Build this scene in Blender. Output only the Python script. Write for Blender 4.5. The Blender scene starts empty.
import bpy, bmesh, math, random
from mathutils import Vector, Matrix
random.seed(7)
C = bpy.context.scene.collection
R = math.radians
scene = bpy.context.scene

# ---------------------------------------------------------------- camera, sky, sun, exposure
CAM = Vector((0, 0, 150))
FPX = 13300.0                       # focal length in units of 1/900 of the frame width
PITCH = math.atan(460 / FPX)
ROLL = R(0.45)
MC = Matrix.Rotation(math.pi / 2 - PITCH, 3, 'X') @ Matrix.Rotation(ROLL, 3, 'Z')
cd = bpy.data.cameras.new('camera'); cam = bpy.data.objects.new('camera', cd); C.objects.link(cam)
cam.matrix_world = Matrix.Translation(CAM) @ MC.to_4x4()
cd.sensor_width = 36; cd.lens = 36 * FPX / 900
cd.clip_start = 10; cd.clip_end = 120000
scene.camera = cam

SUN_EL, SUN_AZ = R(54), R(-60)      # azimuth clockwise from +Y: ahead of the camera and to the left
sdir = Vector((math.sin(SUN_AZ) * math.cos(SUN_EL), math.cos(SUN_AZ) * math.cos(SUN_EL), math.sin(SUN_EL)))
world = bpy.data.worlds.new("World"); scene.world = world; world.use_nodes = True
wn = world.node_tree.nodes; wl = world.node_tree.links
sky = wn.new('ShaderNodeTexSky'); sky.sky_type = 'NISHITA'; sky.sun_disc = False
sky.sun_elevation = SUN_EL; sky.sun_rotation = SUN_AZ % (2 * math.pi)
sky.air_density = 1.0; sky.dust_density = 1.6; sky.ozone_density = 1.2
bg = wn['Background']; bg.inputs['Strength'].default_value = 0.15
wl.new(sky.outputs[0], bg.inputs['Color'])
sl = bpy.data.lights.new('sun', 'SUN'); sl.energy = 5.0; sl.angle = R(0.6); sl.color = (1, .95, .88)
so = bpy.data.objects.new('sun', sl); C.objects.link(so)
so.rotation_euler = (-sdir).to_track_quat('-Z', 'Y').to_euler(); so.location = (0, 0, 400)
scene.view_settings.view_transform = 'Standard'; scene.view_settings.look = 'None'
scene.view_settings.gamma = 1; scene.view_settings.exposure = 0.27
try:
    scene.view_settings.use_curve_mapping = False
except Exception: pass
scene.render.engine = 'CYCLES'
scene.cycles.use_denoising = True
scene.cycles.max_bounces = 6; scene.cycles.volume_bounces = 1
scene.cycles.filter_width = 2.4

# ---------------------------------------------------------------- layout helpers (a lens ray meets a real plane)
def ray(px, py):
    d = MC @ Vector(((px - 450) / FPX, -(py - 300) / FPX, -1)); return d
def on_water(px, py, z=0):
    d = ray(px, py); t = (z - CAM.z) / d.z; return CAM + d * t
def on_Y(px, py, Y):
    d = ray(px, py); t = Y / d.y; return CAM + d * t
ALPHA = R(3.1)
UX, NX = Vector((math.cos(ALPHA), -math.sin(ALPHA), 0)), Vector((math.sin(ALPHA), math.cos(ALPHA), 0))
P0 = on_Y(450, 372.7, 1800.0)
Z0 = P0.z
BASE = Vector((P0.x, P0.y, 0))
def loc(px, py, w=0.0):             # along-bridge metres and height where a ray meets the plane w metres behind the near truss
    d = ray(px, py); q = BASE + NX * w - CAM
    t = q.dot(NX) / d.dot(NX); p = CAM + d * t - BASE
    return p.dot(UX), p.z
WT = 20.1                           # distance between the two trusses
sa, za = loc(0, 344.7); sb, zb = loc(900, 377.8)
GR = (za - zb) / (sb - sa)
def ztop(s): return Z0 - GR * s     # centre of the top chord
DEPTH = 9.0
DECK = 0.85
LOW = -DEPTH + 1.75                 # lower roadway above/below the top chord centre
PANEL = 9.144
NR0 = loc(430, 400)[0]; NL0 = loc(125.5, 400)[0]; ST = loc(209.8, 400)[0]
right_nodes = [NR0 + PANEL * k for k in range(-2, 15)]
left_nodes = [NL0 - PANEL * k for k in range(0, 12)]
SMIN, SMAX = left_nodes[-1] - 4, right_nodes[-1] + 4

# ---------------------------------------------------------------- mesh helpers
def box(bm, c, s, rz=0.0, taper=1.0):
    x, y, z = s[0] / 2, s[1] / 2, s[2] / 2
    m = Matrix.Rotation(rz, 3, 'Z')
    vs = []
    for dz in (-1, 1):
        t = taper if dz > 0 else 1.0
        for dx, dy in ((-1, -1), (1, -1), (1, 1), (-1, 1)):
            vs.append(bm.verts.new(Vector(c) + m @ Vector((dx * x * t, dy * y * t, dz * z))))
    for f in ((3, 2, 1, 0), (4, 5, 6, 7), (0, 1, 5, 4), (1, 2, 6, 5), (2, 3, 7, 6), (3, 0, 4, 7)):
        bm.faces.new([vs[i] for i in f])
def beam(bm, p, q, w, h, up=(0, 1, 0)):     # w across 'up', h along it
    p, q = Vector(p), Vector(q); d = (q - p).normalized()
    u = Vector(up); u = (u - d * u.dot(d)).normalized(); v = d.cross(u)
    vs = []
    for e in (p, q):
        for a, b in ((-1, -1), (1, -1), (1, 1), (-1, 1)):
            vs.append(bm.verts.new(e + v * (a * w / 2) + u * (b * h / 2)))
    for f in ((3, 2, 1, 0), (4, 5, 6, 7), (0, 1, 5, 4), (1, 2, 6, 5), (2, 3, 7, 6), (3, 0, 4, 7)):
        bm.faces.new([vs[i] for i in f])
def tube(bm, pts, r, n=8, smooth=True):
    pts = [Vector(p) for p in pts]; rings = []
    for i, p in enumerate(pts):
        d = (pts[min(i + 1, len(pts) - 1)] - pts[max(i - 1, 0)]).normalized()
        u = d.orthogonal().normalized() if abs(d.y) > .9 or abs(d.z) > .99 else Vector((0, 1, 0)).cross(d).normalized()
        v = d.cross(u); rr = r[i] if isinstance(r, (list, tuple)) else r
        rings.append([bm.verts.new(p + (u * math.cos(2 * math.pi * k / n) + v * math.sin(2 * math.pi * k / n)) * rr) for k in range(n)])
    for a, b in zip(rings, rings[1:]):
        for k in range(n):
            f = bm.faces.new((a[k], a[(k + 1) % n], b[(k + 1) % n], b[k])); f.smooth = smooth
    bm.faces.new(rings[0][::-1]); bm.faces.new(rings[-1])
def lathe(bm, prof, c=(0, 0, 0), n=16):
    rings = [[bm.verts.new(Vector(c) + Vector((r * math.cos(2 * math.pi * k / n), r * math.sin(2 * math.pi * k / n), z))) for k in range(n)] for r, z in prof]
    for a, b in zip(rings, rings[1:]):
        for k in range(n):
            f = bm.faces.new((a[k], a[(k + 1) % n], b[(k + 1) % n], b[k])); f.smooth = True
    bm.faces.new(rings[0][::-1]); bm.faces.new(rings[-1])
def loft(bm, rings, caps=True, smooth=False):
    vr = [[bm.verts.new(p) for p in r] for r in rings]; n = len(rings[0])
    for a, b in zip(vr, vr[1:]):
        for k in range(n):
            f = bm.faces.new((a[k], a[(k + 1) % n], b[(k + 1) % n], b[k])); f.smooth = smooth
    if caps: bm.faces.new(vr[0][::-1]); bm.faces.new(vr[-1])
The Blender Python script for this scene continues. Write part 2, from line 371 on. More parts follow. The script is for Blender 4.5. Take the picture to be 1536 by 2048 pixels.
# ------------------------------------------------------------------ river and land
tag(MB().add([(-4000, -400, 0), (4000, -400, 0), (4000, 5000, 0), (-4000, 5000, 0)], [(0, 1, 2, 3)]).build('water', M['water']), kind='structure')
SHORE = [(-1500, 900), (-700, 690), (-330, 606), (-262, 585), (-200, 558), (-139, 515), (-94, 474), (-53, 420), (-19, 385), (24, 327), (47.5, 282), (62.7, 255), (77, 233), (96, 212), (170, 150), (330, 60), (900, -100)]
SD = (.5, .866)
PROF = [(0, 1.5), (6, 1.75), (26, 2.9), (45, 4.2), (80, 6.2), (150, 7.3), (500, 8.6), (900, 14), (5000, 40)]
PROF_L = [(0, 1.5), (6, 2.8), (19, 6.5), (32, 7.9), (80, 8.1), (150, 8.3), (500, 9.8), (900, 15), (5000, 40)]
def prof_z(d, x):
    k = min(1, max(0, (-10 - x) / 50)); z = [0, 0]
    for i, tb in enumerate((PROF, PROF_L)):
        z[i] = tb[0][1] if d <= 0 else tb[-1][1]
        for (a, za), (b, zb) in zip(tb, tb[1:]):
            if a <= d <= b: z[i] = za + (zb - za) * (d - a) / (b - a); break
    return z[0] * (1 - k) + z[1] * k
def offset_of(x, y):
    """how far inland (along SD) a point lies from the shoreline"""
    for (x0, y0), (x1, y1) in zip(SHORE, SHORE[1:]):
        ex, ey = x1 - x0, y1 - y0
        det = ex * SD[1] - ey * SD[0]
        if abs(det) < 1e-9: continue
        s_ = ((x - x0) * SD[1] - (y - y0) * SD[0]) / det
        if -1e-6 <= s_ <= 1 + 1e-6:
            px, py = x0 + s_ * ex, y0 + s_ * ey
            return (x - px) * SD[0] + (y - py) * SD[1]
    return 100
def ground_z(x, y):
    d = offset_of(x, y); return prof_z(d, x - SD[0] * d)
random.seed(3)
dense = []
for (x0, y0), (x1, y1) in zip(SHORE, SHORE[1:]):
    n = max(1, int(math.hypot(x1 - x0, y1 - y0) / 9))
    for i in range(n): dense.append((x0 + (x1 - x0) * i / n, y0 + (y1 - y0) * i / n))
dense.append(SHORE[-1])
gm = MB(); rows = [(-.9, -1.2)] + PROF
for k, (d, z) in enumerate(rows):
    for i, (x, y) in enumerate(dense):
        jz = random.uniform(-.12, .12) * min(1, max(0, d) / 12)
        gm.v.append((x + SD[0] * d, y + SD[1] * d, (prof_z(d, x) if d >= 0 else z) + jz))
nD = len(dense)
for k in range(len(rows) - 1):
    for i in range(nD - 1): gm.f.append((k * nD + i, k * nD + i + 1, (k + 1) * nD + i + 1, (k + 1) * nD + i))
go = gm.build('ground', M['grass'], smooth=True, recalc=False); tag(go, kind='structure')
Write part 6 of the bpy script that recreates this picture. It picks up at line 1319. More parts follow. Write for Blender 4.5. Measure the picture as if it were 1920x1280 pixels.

**STATED GOAL**
Give again, word for word, the lines of the listing, starting at its first line and ending with the line containing "scene.camera = cam".

**COMPLETE RESPONSE**
Build this scene in Blender. Output only the Python script. Write for Blender 4.5. The Blender scene starts empty.
import bpy, bmesh, math, random
from mathutils import Vector, Matrix
random.seed(7)
C = bpy.context.scene.collection
R = math.radians
scene = bpy.context.scene

# ---------------------------------------------------------------- camera, sky, sun, exposure
CAM = Vector((0, 0, 150))
FPX = 13300.0                       # focal length in units of 1/900 of the frame width
PITCH = math.atan(460 / FPX)
ROLL = R(0.45)
MC = Matrix.Rotation(math.pi / 2 - PITCH, 3, 'X') @ Matrix.Rotation(ROLL, 3, 'Z')
cd = bpy.data.cameras.new('camera'); cam = bpy.data.objects.new('camera', cd); C.objects.link(cam)
cam.matrix_world = Matrix.Translation(CAM) @ MC.to_4x4()
cd.sensor_width = 36; cd.lens = 36 * FPX / 900
cd.clip_start = 10; cd.clip_end = 120000
scene.camera = cam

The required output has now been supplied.